Super-Resolution Imaging With An ELT: Kernel-Phase Interferometry

TL;DR

Kernel-phase interferometry enhances super-resolution imaging capabilities for extremely large telescopes by extending closure-phase techniques to arbitrary pupil shapes, enabling detection of faint features beyond traditional diffraction limits.

Contribution

This paper introduces recent developments in kernel-phase analysis, applying it to ELT imaging and demonstrating its potential for super-resolution and improved astrophysical measurements.

Findings

Kernel-phase boosts resolution beyond diffraction limit.

Application to ELTs enables detection of faint features.

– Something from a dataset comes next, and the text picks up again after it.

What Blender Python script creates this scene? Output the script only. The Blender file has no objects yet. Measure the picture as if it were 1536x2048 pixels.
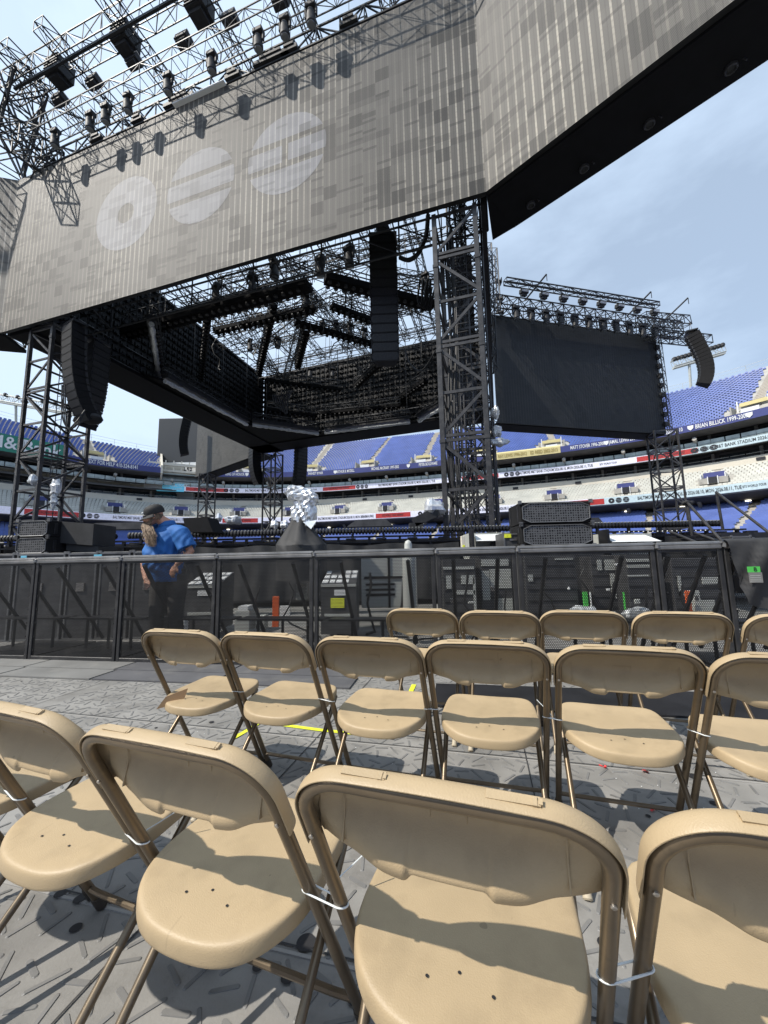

Archival data analysis yields new astrophysical insights.

Abstract

Kernel-phase is a recently developed paradigm that tackles the classical problem of image deconvolution, based on an interferometric point of view of image formation. Kernel-phase inherits and borrows from the notion of closure-phase, especially as it is used in the context of non-redundant Fizeau interferometry, but extends its application to pupils of arbitrary shape, for diffraction limited images. The additional calibration brought by kernel-phase boosts the resolution of conventional images and enables the detection of otherwise hidden faint features at the resolution limit and beyond, a regime often refered to as super-resolution, which for a 30-meter telescope in the near IR, this translates into a resolving power smaller than 10 mas. Kernel-phase analysis of archival space and ground based AO data leads to new discoveries and/or improved relative astrometry and photometry. The paper presents the current status of the technique and some of its recent developments and applications that lead to recommendations for super-resolution imaging with ELTs.